*Work to complete*:
Repeat all the material exactly; pictures stay out of your copy.

*Source excerpt*:
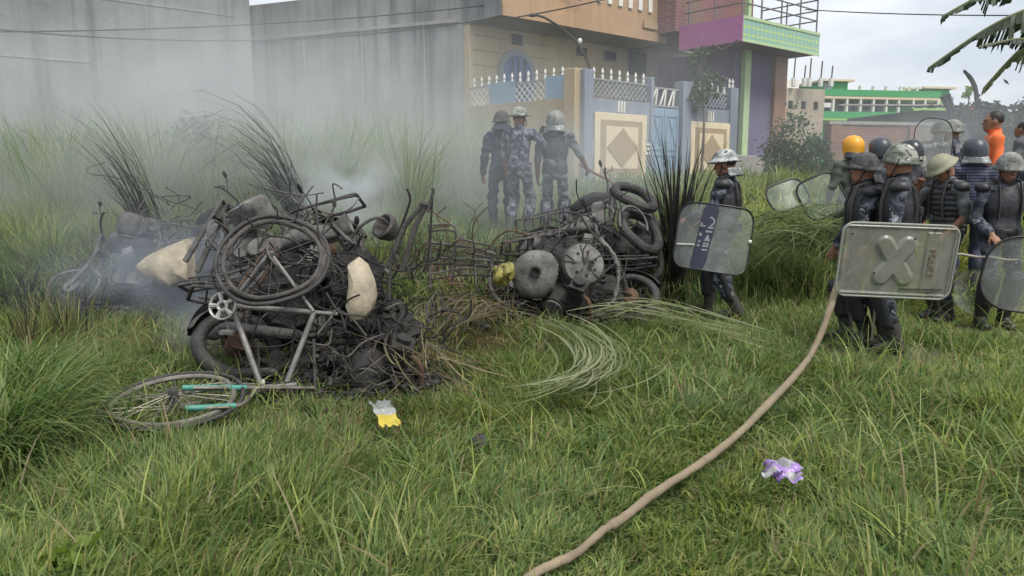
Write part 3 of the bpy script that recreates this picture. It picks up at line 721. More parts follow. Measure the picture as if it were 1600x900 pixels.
    # tank: lofted sections
    if tank is not False:
        sec = [(.40, .05, .05, .80), (.34, .10, .085, .815), (.22, .135, .11, .82), (.08, .135, .10, .81), (-.04, .105, .07, .785), (-.12, .06, .04, .765)]
        vs, fs, n = [], [], 14
        for x, w, h, z in sec:
            for q in range(n):
                a = 2*math.pi*q/n; ca, sa = math.cos(a), math.sin(a)
                vs.append((x, w*math.copysign(abs(ca)**.7, ca), z+.04+h*(sa if sa > 0 else .75*sa)))
        for i in range(len(sec)-1):
            for q in range(n): r = (q+1) % n; fs.append((i*n+q, i*n+r, (i+1)*n+r, (i+1)*n+q))
        fs += [tuple(range(n-1, -1, -1)), tuple((len(sec)-1)*n+q for q in range(n))]
        t = B(MB().add(vs, fs).jitter(.004), 'fuel_tank', tk)
        B(MB().lathe([(.035, 0), (.035, .02), (.028, .026), (.01, .026)], (.2, 0, .955), (0, 0, 1), 14), 'filler_cap', M_char, t)
    if seat:
        s = MB(); n = 7
        for i in range(n): x = -.14-i*.1; s.tube([(x, -.12, .775+.02*math.sin(i)), (x, 0, .80+.01*i/2), (x, .12, .775)], .008, 6)
        for yy in (-.12, .12): s.tube(bezier([(-.1, yy, .77), (-.4, yy*1.05, .765), (-.78, yy*.8, .82)], 5), .010, 6)
        B(s, 'seat_frame', M_burnt)
    # exhaust, shocks, guards, rack, pegs
    x = MB(); x.tube(bezier([(.20, -.05, .62), (.30, -.09, .52), (.28, -.12, .36), (.1, -.14, .27), (-.2, -.15, .27)], 5), .018, 8)
    x.tube([(-.2, -.15, .27), (-.26, -.155, .28), (-.75, -.17, .36), (-.80, -.172, .368)], [.02, .042, .046, .02], 12); B(x, 'exhaust', M_ash)
    for s in (-1, 1):
        p, q = Vector((-.62, .13*s, .33)), Vector((-.50, .135*s, .70))
        m = MB(); m.tube([p, q], .012, 8); m.tube(spring(p.lerp(q, .15), p.lerp(q, .85), .028, 8, .005), .0055, 5); B(m, 'shock_absorber', M_burnt)
    gd = MB(); vs, fs = [], []
    for i in range(13):
        a = R(35)+i*R(115)/12
        for yy, dr in ((-.065, -.02), (0, .012), (.065, -.02)): vs.append(rc+Vector((math.cos(a)*(.345+dr), yy, math.sin(a)*(.345+dr))))
    for i in range(12):
        for j in range(2): fs.append((i*3+j, i*3+j+1, i*3+j+4, i*3+j+3))
    gm = B(gd.add(vs, fs), 'mudguard', M_burnt); gm.modifiers.new('s', 'SOLIDIFY').thickness = .003
    rk = MB()
    for yy in (-.09, -.03, .03, .09): rk.tube([(-.62, yy, .86), (-.98, yy, .88)], .007, 6)
    rk.tube([(-.62, -.1, .86), (-.62, .1, .86)], .008, 6); rk.tube([(-.98, -.1, .88), (-.98, .1, .88)], .008, 6); rk.tube([(-.7, .09, .86), (-.6, .12, .74)], .008, 6); rk.tube([(-.7, -.09, .86), (-.6, -.12, .74)], .008, 6)
    if rack: B(rk, 'luggage_rack', M_burnt)
    pg = MB(); pg.tube([(.02, -.24, .30), (.02, .24, .30)], .011, 7); pg.tube([(-.05, .18, .38), (-.12, .24, .52), (-.10, .30, .53)], .010, 7); B(pg, 'footpeg', M_burnt)
    if extra:      # crash guard and hanging wiring
        cg = MB(); cg.tube([(.335, -.04, .62), (.335, .04, .62)], .011, 7); cg.tube(bezier([(.33, .03, .62), (.34, .28, .60), (.35, .33, .48), (.32, .26, .37), (.28, .03, .35)], 5), .011, 7)
        cg.tube(bezier([(.33, -.03, .62), (.34, -.28, .60), (.35, -.33, .48), (.32, -.26, .37), (.28, -.03, .35)], 5), .011, 7); B(cg, 'crash_guard', M_ash)
        for i in range(9):
            wr = MB()
            a = Vector((random.uniform(-.3, .45), random.uniform(-.12, .12), random.uniform(.5, .95))); pts = [a]
            for j in range(3): pts.append(pts[-1]+Vector((random.uniform(-.18, .18), random.uniform(-.12, .12), random.uniform(-.16, .08))))
            wr.tube(bezier(pts, 5), random.uniform(.003, .006), 5); B(wr, 'wire', M_char)
    return o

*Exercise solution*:
Write part 3 of the bpy script that recreates this picture. It picks up at line 721. More parts follow. Measure the picture as if it were 1600x900 pixels.
    # tank: lofted sections
    if tank is not False:
        sec = [(.40, .05, .05, .80), (.34, .10, .085, .815), (.22, .135, .11, .82), (.08, .135, .10, .81), (-.04, .105, .07, .785), (-.12, .06, .04, .765)]
        vs, fs, n = [], [], 14
        for x, w, h, z in sec:
            for q in range(n):
                a = 2*math.pi*q/n; ca, sa = math.cos(a), math.sin(a)
                vs.append((x, w*math.copysign(abs(ca)**.7, ca), z+.04+h*(sa if sa > 0 else .75*sa)))
        for i in range(len(sec)-1):
            for q in range(n): r = (q+1) % n; fs.append((i*n+q, i*n+r, (i+1)*n+r, (i+1)*n+q))
        fs += [tuple(range(n-1, -1, -1)), tuple((len(sec)-1)*n+q for q in range(n))]
        t = B(MB().add(vs, fs).jitter(.004), 'fuel_tank', tk)
        B(MB().lathe([(.035, 0), (.035, .02), (.028, .026), (.01, .026)], (.2, 0, .955), (0, 0, 1), 14), 'filler_cap', M_char, t)
    if seat:
        s = MB(); n = 7
        for i in range(n): x = -.14-i*.1; s.tube([(x, -.12, .775+.02*math.sin(i)), (x, 0, .80+.01*i/2), (x, .12, .775)], .008, 6)
        for yy in (-.12, .12): s.tube(bezier([(-.1, yy, .77), (-.4, yy*1.05, .765), (-.78, yy*.8, .82)], 5), .010, 6)
        B(s, 'seat_frame', M_burnt)
    # exhaust, shocks, guards, rack, pegs
    x = MB(); x.tube(bezier([(.20, -.05, .62), (.30, -.09, .52), (.28, -.12, .36), (.1, -.14, .27), (-.2, -.15, .27)], 5), .018, 8)
    x.tube([(-.2, -.15, .27), (-.26, -.155, .28), (-.75, -.17, .36), (-.80, -.172, .368)], [.02, .042, .046, .02], 12); B(x, 'exhaust', M_ash)
    for s in (-1, 1):
        p, q = Vector((-.62, .13*s, .33)), Vector((-.50, .135*s, .70))
        m = MB(); m.tube([p, q], .012, 8); m.tube(spring(p.lerp(q, .15), p.lerp(q, .85), .028, 8, .005), .0055, 5); B(m, 'shock_absorber', M_burnt)
    gd = MB(); vs, fs = [], []
    for i in range(13):
        a = R(35)+i*R(115)/12
        for yy, dr in ((-.065, -.02), (0, .012), (.065, -.02)): vs.append(rc+Vector((math.cos(a)*(.345+dr), yy, math.sin(a)*(.345+dr))))
    for i in range(12):
        for j in range(2): fs.append((i*3+j, i*3+j+1, i*3+j+4, i*3+j+3))
    gm = B(gd.add(vs, fs), 'mudguard', M_burnt); gm.modifiers.new('s', 'SOLIDIFY').thickness = .003
    rk = MB()
    for yy in (-.09, -.03, .03, .09): rk.tube([(-.62, yy, .86), (-.98, yy, .88)], .007, 6)
    rk.tube([(-.62, -.1, .86), (-.62, .1, .86)], .008, 6); rk.tube([(-.98, -.1, .88), (-.98, .1, .88)], .008, 6); rk.tube([(-.7, .09, .86), (-.6, .12, .74)], .008, 6); rk.tube([(-.7, -.09, .86), (-.6, -.12, .74)], .008, 6)
    if rack: B(rk, 'luggage_rack', M_burnt)
    pg = MB(); pg.tube([(.02, -.24, .30), (.02, .24, .30)], .011, 7); pg.tube([(-.05, .18, .38), (-.12, .24, .52), (-.10, .30, .53)], .010, 7); B(pg, 'footpeg', M_burnt)
    if extra:      # crash guard and hanging wiring
        cg = MB(); cg.tube([(.335, -.04, .62), (.335, .04, .62)], .011, 7); cg.tube(bezier([(.33, .03, .62), (.34, .28, .60), (.35, .33, .48), (.32, .26, .37), (.28, .03, .35)], 5), .011, 7)
        cg.tube(bezier([(.33, -.03, .62), (.34, -.28, .60), (.35, -.33, .48), (.32, -.26, .37), (.28, -.03, .35)], 5), .011, 7); B(cg, 'crash_guard', M_ash)
        for i in range(9):
            wr = MB()
            a = Vector((random.uniform(-.3, .45), random.uniform(-.12, .12), random.uniform(.5, .95))); pts = [a]
            for j in range(3): pts.append(pts[-1]+Vector((random.uniform(-.18, .18), random.uniform(-.12, .12), random.uniform(-.16, .08))))
            wr.tube(bezier(pts, 5), random.uniform(.003, .006), 5); B(wr, 'wire', M_char)
    return o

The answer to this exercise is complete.